Sonuç : Mekke yakınlarındaki Huneyn vadisinde yapılan savaşı, Hz.Muhammed komutasındaki Müslümanlar kazandılar. Kaçanlar Taif’ e sığındı.
Taif Seferi (630)
Nedeni: Müslüman olmayan Araplar Taiflilerle işbirliği yapmıştır.- Putperestler düzenli bir ordu kurarak Müslümanlar üzerine yürümek istemiştir.
Sonuç: Müslümanlar Taif şehrini kuşatmışlardır. Muhasara altında olan şehir alınamamıştır. Ertesi yıl şehre giden İslam elçileri sayesinde Taif şehri Müslüman olmuştur.
Tebük Seferi (631)
Nedeni: Hz. Muhammed Bizans’ın büyük bir orduyla Arabistan üzerine yürüdüğü haberi üzerine otuz bin kişilik orduyla Suriye’ye sefere çıktı.
Sonuç: Haberin asılsız olduğu anlaşılınca geri dönüldü.
Veda Haccı ve Hutbesi
Hz Muhammed 632’de veda haccını yaptı. Mekke’ye gelen Hz. Muhammed, Arafat dağının eteğinde kalabalık bir Müslüman topluluğuna bir konuşma yaptı. Peygamberimiz Veda Hutbesi’nde bütün insanların eşit olduğunu, bütün Müslümanların birbiriyle kardeş olduğunu, birbirlerinin canlarına ve mallarına kastetmemelerini, cahiliye döneminde görülen kötü alışkanlıkların, kumarın, kan davalarının ve zulmün kaldırıldığını belirtti. Peygamberimizin yüzyıllar önce verdiği evrensel mesajlar bugün hala geçerliliğini korumaktadır.
Peygamberimizin Vefatı
Peygamberimiz, Veda Haccı’ndan sonra Medine’ye dönen Peygamberimiz rahatsızlığının artması sonucu 08 Haziran 632 tarihinde 63 yaşındayken vefat etti.
Hz. Peygamberimizin kabri Mescid-i Nebi’nin yanı başına defnedilmiştir. Kabrine güzel kokulu bahçe anlamında Ravza-i Mutahhara denir.
Dört Halife Devri
Halife (Emir’ül-mü’minin ): Peygamberimizden sonra İslam devletinin başına geçen ve onun peygamberliği dışındaki devlet başkanlığıyla ilgili tüm yetkilerine sahip olan kişidir.
Dört Halife döneminde halifeler seçimle belirlendiği için bu döneme Cumhuriyet dönemi de denir.
HZ. EBUBEKİR DÖNEMİ (632- 634)
Hz.

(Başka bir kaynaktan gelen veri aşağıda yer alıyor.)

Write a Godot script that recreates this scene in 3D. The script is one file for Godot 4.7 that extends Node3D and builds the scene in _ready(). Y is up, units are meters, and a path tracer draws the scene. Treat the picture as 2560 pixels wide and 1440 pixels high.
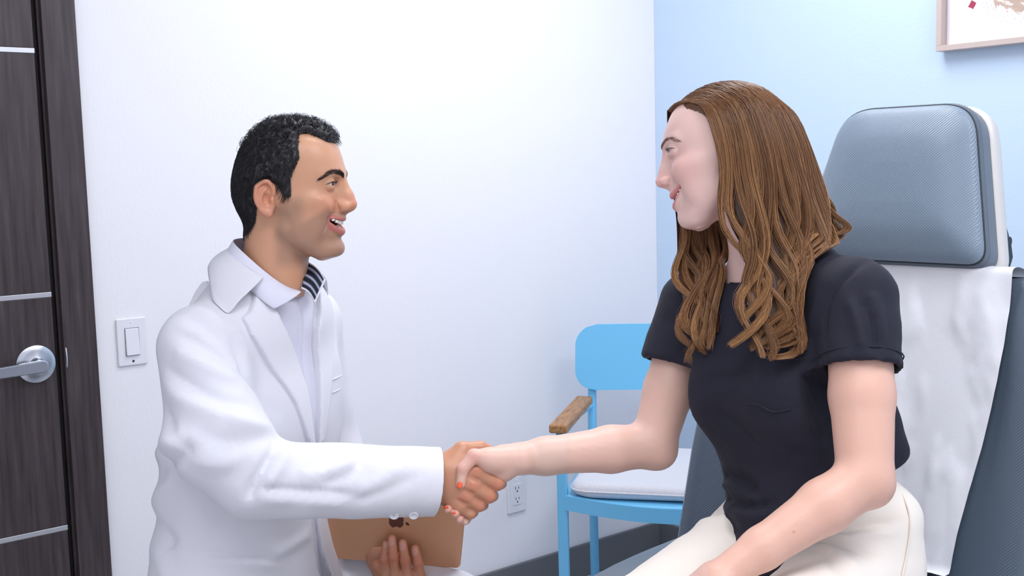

Ömer’in teklifiyle Müslümanların önde gelenleri tarafından halife Hz. Ebubekir seçildi. İlk Müslümanlardan olması, önemli işlerde Hz. Muhammed’in onu vekil yapması, maddi ve manevi en fazla fedakârlık yapanlardan birisi olması halife seçilmesinde etkili oldu.
Hz Ebubekir Dönemi Önemli Gelişmeleri
*Hz Ebubekir döneminde yalancı peygamberler, dinden dönenler ve zekat vermek istemeyenler üzerine seferler yapılmıştır.
* Üsame b. Zeyd komutasındaki ordu Suriye’ye gönderilmiş, yöredeki kabileleri egemenliği altına alarak geri dönmüştür(632).
* Hz. Ebubekir devrinde yalancı peygamberler ortadan kaldırılmıştır (Müseyleme, Tuleyha).
* Zekât vermeyen kabileler itaat altına alındı.
*Kur’an-ı Kerim kitap haline getirildi (Zeyd b. Sabit başkanlığındaki heyet).